I want to point out a misapprehension on the part of the noble Earl (Earl Granville). I do not want the Opinion of the Law Officers; but I should like to see the Case. I will not stop now to point out how entirely the noble Earl—from my fault, no doubt—has misapprehended the difficulties which presented themselves to my mind; but, as he now seems to be desirous of sheltering himself under the Law Officers, I should like to have an opportunity of seeing how far the shield is likely to be an effectual protection. I do not want to see the Opinion, I want to see the Case.

EARL GRANVILLE

My Lords, the noble and learned Lord opposite (Lord Cairns) says there is something unusual in the course I have taken; but I do not think I am at all to blame in the matter. Your Lordships will see that I am placed in great difficulty.

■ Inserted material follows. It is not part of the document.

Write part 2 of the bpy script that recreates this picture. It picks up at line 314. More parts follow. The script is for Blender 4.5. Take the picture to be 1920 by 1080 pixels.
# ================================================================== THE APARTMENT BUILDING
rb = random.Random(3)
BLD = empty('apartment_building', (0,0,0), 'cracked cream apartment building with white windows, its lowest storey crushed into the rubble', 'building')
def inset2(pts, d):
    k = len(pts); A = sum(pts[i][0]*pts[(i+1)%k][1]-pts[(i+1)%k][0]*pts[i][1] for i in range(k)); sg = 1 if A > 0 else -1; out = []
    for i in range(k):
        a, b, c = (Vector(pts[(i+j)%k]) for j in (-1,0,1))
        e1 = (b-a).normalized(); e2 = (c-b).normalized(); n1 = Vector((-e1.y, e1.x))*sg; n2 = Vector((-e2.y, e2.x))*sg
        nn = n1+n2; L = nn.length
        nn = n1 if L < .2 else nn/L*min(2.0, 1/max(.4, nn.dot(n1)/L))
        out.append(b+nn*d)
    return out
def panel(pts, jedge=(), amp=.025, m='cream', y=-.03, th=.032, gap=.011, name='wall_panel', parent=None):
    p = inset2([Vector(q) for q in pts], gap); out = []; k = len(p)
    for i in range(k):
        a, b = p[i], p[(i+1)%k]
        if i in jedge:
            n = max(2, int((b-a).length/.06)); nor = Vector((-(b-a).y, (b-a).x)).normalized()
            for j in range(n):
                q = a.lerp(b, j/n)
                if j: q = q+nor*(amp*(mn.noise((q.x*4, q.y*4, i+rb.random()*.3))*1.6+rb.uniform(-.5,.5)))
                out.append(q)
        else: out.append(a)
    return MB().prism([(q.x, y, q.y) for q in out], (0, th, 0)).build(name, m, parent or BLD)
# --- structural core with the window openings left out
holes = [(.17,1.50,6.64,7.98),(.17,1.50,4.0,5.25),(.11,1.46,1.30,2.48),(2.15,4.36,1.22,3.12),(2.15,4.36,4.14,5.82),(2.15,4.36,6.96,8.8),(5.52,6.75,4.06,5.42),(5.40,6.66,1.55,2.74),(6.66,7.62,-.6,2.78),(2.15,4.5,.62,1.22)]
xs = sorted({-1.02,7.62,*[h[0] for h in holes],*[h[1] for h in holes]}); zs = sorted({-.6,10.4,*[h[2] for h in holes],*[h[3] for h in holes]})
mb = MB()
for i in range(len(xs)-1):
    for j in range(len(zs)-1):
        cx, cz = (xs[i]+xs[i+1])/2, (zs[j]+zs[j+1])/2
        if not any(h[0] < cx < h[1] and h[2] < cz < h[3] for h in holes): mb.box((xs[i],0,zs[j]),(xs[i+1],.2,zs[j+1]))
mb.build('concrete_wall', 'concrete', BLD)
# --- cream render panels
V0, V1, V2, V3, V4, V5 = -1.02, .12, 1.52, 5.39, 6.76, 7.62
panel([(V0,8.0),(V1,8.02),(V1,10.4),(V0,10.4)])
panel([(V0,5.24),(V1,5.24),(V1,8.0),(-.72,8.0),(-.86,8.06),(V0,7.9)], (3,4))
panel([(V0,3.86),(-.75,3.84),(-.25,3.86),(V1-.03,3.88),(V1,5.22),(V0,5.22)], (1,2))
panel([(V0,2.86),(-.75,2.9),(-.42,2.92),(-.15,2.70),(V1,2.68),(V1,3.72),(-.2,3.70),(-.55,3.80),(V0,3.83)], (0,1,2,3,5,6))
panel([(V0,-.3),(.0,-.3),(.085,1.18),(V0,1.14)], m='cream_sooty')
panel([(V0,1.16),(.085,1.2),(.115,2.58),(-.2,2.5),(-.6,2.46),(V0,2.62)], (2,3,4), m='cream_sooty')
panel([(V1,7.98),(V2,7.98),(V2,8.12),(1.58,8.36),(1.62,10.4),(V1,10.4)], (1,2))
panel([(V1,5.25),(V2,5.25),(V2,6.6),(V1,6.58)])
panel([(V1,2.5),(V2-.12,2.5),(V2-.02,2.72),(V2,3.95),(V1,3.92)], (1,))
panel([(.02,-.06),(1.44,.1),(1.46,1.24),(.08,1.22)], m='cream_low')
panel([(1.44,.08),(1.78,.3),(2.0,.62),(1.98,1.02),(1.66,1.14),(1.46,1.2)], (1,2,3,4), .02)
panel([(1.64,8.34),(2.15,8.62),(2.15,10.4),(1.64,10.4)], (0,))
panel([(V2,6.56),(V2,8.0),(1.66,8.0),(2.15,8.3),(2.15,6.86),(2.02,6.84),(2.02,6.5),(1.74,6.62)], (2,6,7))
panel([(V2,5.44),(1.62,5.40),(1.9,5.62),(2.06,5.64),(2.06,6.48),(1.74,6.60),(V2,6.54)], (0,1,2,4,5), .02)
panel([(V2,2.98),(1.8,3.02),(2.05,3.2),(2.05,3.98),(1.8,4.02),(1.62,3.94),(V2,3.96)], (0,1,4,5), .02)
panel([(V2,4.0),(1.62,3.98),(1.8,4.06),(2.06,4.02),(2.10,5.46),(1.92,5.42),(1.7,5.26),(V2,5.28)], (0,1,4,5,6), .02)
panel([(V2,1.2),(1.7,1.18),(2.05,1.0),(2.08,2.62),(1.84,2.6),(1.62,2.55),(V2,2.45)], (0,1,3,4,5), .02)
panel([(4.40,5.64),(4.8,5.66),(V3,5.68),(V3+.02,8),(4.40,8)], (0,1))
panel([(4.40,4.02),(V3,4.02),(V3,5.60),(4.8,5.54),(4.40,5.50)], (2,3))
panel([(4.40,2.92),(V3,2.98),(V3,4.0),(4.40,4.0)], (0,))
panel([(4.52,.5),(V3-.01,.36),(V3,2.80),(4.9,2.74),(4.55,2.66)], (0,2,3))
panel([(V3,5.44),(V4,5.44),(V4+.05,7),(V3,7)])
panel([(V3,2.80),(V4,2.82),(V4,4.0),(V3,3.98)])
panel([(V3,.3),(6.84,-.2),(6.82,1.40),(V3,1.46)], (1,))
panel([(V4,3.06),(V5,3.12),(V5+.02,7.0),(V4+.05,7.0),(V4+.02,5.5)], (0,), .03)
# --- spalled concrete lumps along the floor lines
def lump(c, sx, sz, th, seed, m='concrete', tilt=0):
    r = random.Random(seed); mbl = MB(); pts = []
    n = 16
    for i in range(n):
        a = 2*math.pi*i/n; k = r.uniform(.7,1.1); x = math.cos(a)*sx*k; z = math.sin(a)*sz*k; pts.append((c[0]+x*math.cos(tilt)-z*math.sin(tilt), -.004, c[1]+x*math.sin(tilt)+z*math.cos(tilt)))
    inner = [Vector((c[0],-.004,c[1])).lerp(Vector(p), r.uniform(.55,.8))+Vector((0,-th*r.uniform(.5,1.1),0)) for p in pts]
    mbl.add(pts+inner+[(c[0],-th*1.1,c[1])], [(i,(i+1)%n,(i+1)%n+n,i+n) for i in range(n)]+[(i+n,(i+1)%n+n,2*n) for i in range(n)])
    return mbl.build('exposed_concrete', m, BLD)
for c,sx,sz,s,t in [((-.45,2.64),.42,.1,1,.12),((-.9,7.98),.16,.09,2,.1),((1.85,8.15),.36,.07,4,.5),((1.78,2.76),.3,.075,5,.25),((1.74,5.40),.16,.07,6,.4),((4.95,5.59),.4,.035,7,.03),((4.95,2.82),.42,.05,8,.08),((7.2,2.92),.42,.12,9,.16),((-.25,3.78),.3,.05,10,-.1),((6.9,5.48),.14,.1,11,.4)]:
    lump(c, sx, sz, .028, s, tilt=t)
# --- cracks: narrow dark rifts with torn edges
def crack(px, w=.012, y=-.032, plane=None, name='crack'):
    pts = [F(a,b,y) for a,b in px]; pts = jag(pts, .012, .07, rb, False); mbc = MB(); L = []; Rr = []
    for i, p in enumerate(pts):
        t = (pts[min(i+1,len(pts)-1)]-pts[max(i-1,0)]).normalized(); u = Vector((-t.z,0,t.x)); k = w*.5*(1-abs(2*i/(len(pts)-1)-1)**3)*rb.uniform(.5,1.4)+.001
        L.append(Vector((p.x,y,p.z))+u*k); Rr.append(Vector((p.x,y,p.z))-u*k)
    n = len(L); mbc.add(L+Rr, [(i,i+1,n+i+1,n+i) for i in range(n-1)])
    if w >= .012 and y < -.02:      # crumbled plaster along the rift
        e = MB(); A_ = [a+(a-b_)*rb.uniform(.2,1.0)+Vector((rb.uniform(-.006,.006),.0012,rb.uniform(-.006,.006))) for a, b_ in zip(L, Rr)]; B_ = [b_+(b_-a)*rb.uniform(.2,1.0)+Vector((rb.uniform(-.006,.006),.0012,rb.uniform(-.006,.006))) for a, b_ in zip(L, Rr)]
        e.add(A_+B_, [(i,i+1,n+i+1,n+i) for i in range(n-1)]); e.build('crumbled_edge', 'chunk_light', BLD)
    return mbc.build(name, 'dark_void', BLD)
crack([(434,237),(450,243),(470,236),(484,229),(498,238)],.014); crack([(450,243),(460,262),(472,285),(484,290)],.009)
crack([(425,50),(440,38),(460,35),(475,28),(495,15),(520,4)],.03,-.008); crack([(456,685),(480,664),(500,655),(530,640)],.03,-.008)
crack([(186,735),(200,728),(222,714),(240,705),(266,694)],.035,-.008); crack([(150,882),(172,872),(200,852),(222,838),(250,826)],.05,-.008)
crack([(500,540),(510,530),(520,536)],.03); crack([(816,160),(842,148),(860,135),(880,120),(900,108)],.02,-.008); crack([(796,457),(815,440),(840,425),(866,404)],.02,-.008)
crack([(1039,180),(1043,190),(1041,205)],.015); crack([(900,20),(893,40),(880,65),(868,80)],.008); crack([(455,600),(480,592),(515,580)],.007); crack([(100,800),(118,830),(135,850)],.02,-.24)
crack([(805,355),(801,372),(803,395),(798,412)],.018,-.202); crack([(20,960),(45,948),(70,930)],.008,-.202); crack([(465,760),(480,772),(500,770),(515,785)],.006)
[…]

I doubt whether in any foreign affair, or in any great international question, any Minister was ever more cross-examined than I have been in this, notwithstanding my statements that in the opinion of Her Majesty's Government it was impossible to give the explanations required. I say this while acknowledging that the general forbearance of the House has been remarkable. I think—if as a layman I maybe allowed to say so—there is the greatest inconvenience during diplomatic negotiations in the utterance of extra-judicial opinions by noble and leaned Lords of great weight, and which opinions neither the people of this country or the people of America understand to be very different from judgments given in a different way. In the speech of the noble and learned Lord opposite (Lord Cairns)—his speech of last year, which augmented his fame to a considerable degree—he gave an opinion as to the construction of a particular Article in the Treaty; but I beg to remind your Lordships of the circumstance of the case. After a challenge by the noble Earl, I stated what was my view of the construction of the Treaty. I think that statement, coming from the Minister of the Crown who was responsible for the Treaty just concluded, was one of considerable weight and authority. I went on, yielding to the temptation to which we all too often yield, and made a sort of ad hominem attack on the noble Earl opposite, the late Secretary for Foreign Affairs. I said his Treaty did not exclude the Indirect Claims. What happened then? The noble and learned Lord got up and said he entirely agreed with me.

LORD CAIRNS

No, no.

EARL GRANVILLE

The report may be wrong. If I am not mistaken, I stated that the Stanley-Johnson Treaty did not exclude those Claims, but ours did. Thereupon the noble and learned Lord said that ours did not exclude them any more than than the Stanley-Johnson Treaty. I believe we were both wrong. But if the Stanley-Johnson Treaty did exclude them, it was no depreciation of our Treaty to say that it did not exclude them more than the former Treaty had. But if he meant that he condemned them both alike, when the noble and learned Lord says that we seek to shelter ourselves under the professional advice of the Law Officers, I do not consider it a reproach when we avail ourselves of the advice of the professional advisers of the Crown. I must repeat that those extra-judicial opinions appear to me to be of no value', and should not be expressed when they can lead to no practical result. If the noble and learned Lord (Lord Westbury) wishes to bring forward his opinions in the shape of a deliberate Vote of Censure let him do so. Her Majesty's Government must deal with that in the best way they can.